Russia Reform Monitor: No. 1537

Related Categories: Democracy and Governance; Energy Security; Russia

February 18:

Dmitry Medvedev has indicated that he will be running the country in the likely event he is elected president on March 2nd, and not Vladimir Putin, who has agreed to serve as Medvedev’s prime minister. “Our country was and remains a presidential republic,” Medvedev told Itogi magazine. Asked where the “center of power” will be with the president in the Kremlin and the “national leader” in the Russian White House, where the prime minister’s offices are located, Medvedev answered: “There cannot be two, or three or five (power) centers. Russia is governed by the president, and under the constitution there can be only one president.”

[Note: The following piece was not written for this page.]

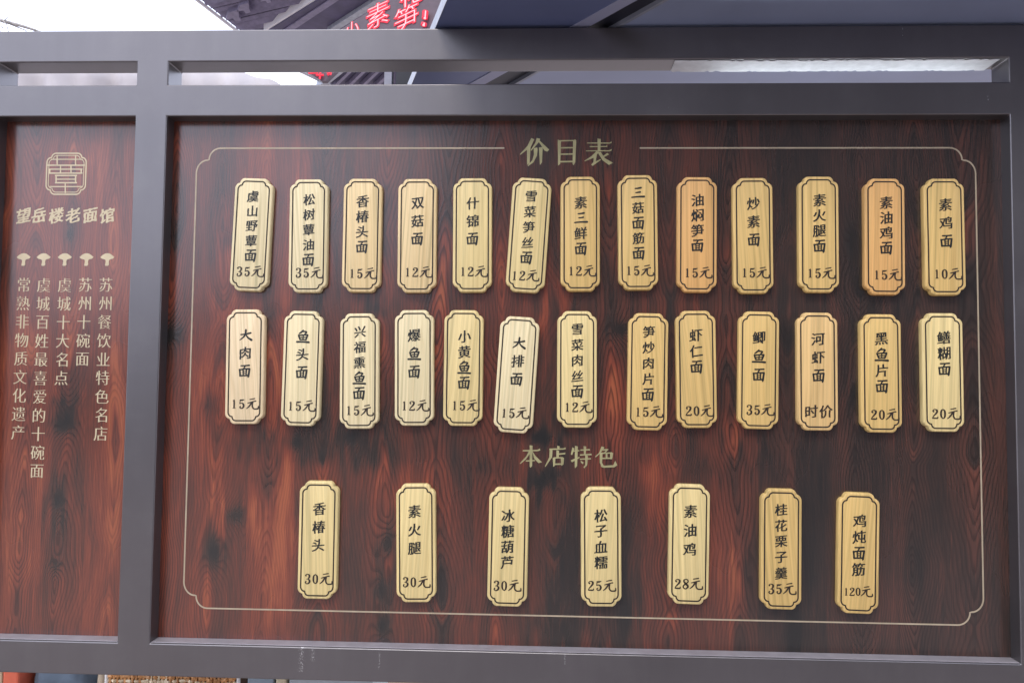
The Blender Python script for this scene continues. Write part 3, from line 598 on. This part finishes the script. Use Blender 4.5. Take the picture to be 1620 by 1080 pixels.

In the same interview, Medvedev echoed charges that the British Council, the cultural body funded by the British government, has been involved in spying in Russia. “After all, it’s known that structures financed by the state like the British Council carry out, along with socially enlightening functions, a mass of other activities that are not so widely advertised,” Medvedev told Itogi. “Among other things, they are involved in gathering information and conducting intelligence activity.” The British Council suspended operations at its offices in St. Petersburg and Yekaterinburg last month after Russian authorities claimed they were operating illegally and ordered them closed.


February 19:


President Vladimir Putin and Algerian President Abdelaziz Bouteflika have met in Moscow amid a drive to create an OPEC-like gas cartel, Agence France-Presse reports. “It’s extremely important that we keep in touch on energy issues, particularly since Algeria this year is chairing OPEC,” Putin told Bouteflika. According to official European Union data, Russia in 2005 accounted for 45.1 percent of the EU’s gas imports and Algeria 20.6 percent. Meanwhile, Russian newspapers report that Russian-Algerian military ties have been clouded after Algeria said it wanted to return 15 MiG-29 fighter jets bought from Russia because of their low quality.


February 20:


A Moscow court has found Yevgeny Adamov, Russia’s former nuclear energy minister who has been charged in the United States with stealing $9 million in U.S. aid intended to improve Russia’s nuclear security, guilty of embezzlement and abuse of office, the New York Times reports. Adamov and two other former Russian nuclear energy officials were accused of running an organized crime ring that stole from an American and Russian venture. The Kremlin had said that because Adamov is a Russian citizen and a former senior Russian official, Russia’s case against him takes precedence over the U.S. case. Russia has also accused the U.S. of trying to use its case to press Adamov into revealing nuclear secrets – a charge the U.S. denies.

An Uzbek man has been stabbed to death in southwestern Moscow, the fourth fatal attack on dark-skinned people in the Russian capital in the past five days, the Moscow Times reports. A law-enforcement source told Interfax that the 26-year-old victim worked as a street sweeper and a gypsy-cab driver and was the father of small children.


February 22:


President Vladimir Putin has rebuked Western countries for recognizing Kosovo’s independence, the Associated Press reports. “The Kosovo precedent is a terrifying precedent,” he told a meeting of presidents from the Commonwealth of Independent States. “It in essence is breaking open the entire system of international relations that have prevailed not just for decades but for centuries. And it without a doubt will bring on itself an entire chain of unforeseen consequences.” Governments that have recognized Kosovo “are miscalculating what they are doing,” Putin said, adding that “this is a stick with two ends and that other end will come back to knock them on the head someday.”